AIM: Write out the material exactly, leaving every picture behind.

DATA LINES:
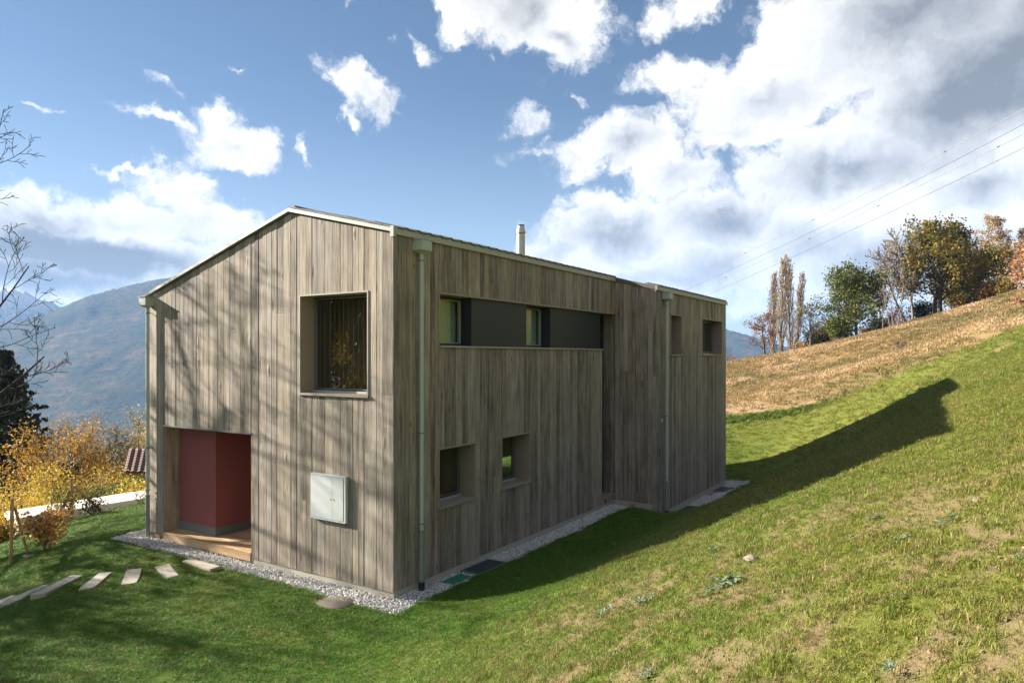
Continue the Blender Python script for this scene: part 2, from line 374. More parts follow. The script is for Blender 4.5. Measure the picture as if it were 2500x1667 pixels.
# ------------------------------------------------------------------ terrain
def bank(x, y):
    s_ = 0.48 + (0.012 * y if y > 0 else 0.0); x0 = 1.75 - 0.13 * y if y < 0 else min(1.75 + 0.07 * y, 2.45)
    base = 0.0 if y < 9 else -0.28
    z = s_ * 0.5 * math.log(1 + math.exp((min(x, 8.5) - x0) / 0.5)) + base
    return z + 0.42 * max(0, x - 8.5)
CT = []
for x in (-8, -6, -4, -2, 0, 0.6): CT.append((x, -0.5, -0.03))
for x in (-5, -3, -1, 0.6): CT.append((x, -2, 0.0))
for p in ((-4, 4), (-4, 9), (-1, 3), (0.5, 1.5), (0.6, 3.5), (0.6, 6), (0.5, 7.8), (-6, 2), (0.2, 8.6)): CT.append((*p, -0.03))
for p in ((1.3, 9.6), (1.8, 10.2), (1.8, 12), (1.8, 14), (1.8, 15.4), (1.2, 15.8), (0, 12), (-4, 14)): CT.append((*p, -0.31))
for y in (-14, -11, -8.76, -6, -4, -2, 0, 2, 4, 6, 8):
    for x in (2.2, 3, 4, 5.2, 6.6, 8, 11, 15, 21): CT.append((x, y, bank(x, y)))
for y in (12, 16):
    for x in (3, 4.2, 6, 8, 11, 15, 21): CT.append((x, y, bank(x, y)))
CT += [(-1.5, -4.5, 0.0), (0.5, -4.5, 0.05), (-1, -7, 0.0), (1.5, -8, 0.1), (-3, -5, -0.06), (-5, -5, -0.3), (-5.3, -2.8, -0.04), (-5.75, -3.2, -0.22), (-6.15, -3.55, -0.40), (-6.6, -3.9, -0.58),
       (-7, -1.9, -0.22), (-8.5, -2.2, -0.58), (-10, -1, -0.6), (-11.6, -0.7, -0.85), (-9.5, -3.5, -1.3), (-7.5, -5, -1.1), (-3, -8, -0.15), (-6, -8, -0.9),
       (-9, 0.5, -0.12), (-9, 3, -0.2), (-12, 2, -0.55), (-13, 4, -0.7), (-15, 2.4, -1.05), (-15.5, 5, -1.05), (-17, 0, -1.9), (-19, 4, -2.2), (-14, -2.5, -1.9), (-16, -6, -3.2),
       (-22, 3, -3.6), (-24, 9, -4.0), (-20, -5, -4.0), (-30, 12, -6.5), (-32, -2, -8), (-24, -14, -5.5), (-14, -14, -2.6), (-45, 18, -12), (-60, -10, -19), (-60, 40, -18), (-40, -40, -12),
       (-10, 10, -0.6), (-10, 16, -0.6), (-16, 14, -2.0), (-24, 24, -4.5), (-10, 24, 0.0), (-4, 18.5, 0.15), (0, 18.5, 0.2), (-1.08, 23.45, 1.16), (2.7, 23.5, 1.90), (6.3, 23.4, 3.44), (9.95, 23.4, 5.17), (15, 23.4, 7.4), (22, 23.4, 10.2),
       (4, -20, 1.0), (12, -20, 4.2), (22, -22, 8.5), (-6, -20, -1.2), (35, 0, 14.5), (35, 25, 15.5), (-20, -28, -4.8), (15, -45, 4), (-10, -50, -4), (45, -40, 17), (60, 30, 24), (60, 90, 26)]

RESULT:
Continue the Blender Python script for this scene: part 2, from line 374. More parts follow. The script is for Blender 4.5. Measure the picture as if it were 2500x1667 pixels.
# ------------------------------------------------------------------ terrain
def bank(x, y):
    s_ = 0.48 + (0.012 * y if y > 0 else 0.0); x0 = 1.75 - 0.13 * y if y < 0 else min(1.75 + 0.07 * y, 2.45)
    base = 0.0 if y < 9 else -0.28
    z = s_ * 0.5 * math.log(1 + math.exp((min(x, 8.5) - x0) / 0.5)) + base
    return z + 0.42 * max(0, x - 8.5)
CT = []
for x in (-8, -6, -4, -2, 0, 0.6): CT.append((x, -0.5, -0.03))
for x in (-5, -3, -1, 0.6): CT.append((x, -2, 0.0))
for p in ((-4, 4), (-4, 9), (-1, 3), (0.5, 1.5), (0.6, 3.5), (0.6, 6), (0.5, 7.8), (-6, 2), (0.2, 8.6)): CT.append((*p, -0.03))
for p in ((1.3, 9.6), (1.8, 10.2), (1.8, 12), (1.8, 14), (1.8, 15.4), (1.2, 15.8), (0, 12), (-4, 14)): CT.append((*p, -0.31))
for y in (-14, -11, -8.76, -6, -4, -2, 0, 2, 4, 6, 8):
    for x in (2.2, 3, 4, 5.2, 6.6, 8, 11, 15, 21): CT.append((x, y, bank(x, y)))
for y in (12, 16):
    for x in (3, 4.2, 6, 8, 11, 15, 21): CT.append((x, y, bank(x, y)))
CT += [(-1.5, -4.5, 0.0), (0.5, -4.5, 0.05), (-1, -7, 0.0), (1.5, -8, 0.1), (-3, -5, -0.06), (-5, -5, -0.3), (-5.3, -2.8, -0.04), (-5.75, -3.2, -0.22), (-6.15, -3.55, -0.40), (-6.6, -3.9, -0.58),
       (-7, -1.9, -0.22), (-8.5, -2.2, -0.58), (-10, -1, -0.6), (-11.6, -0.7, -0.85), (-9.5, -3.5, -1.3), (-7.5, -5, -1.1), (-3, -8, -0.15), (-6, -8, -0.9),
       (-9, 0.5, -0.12), (-9, 3, -0.2), (-12, 2, -0.55), (-13, 4, -0.7), (-15, 2.4, -1.05), (-15.5, 5, -1.05), (-17, 0, -1.9), (-19, 4, -2.2), (-14, -2.5, -1.9), (-16, -6, -3.2),
       (-22, 3, -3.6), (-24, 9, -4.0), (-20, -5, -4.0), (-30, 12, -6.5), (-32, -2, -8), (-24, -14, -5.5), (-14, -14, -2.6), (-45, 18, -12), (-60, -10, -19), (-60, 40, -18), (-40, -40, -12),
       (-10, 10, -0.6), (-10, 16, -0.6), (-16, 14, -2.0), (-24, 24, -4.5), (-10, 24, 0.0), (-4, 18.5, 0.15), (0, 18.5, 0.2), (-1.08, 23.45, 1.16), (2.7, 23.5, 1.90), (6.3, 23.4, 3.44), (9.95, 23.4, 5.17), (15, 23.4, 7.4), (22, 23.4, 10.2),
       (4, -20, 1.0), (12, -20, 4.2), (22, -22, 8.5), (-6, -20, -1.2), (35, 0, 14.5), (35, 25, 15.5), (-20, -28, -4.8), (15, -45, 4), (-10, -50, -4), (45, -40, 17), (60, 30, 24), (60, 90, 26)]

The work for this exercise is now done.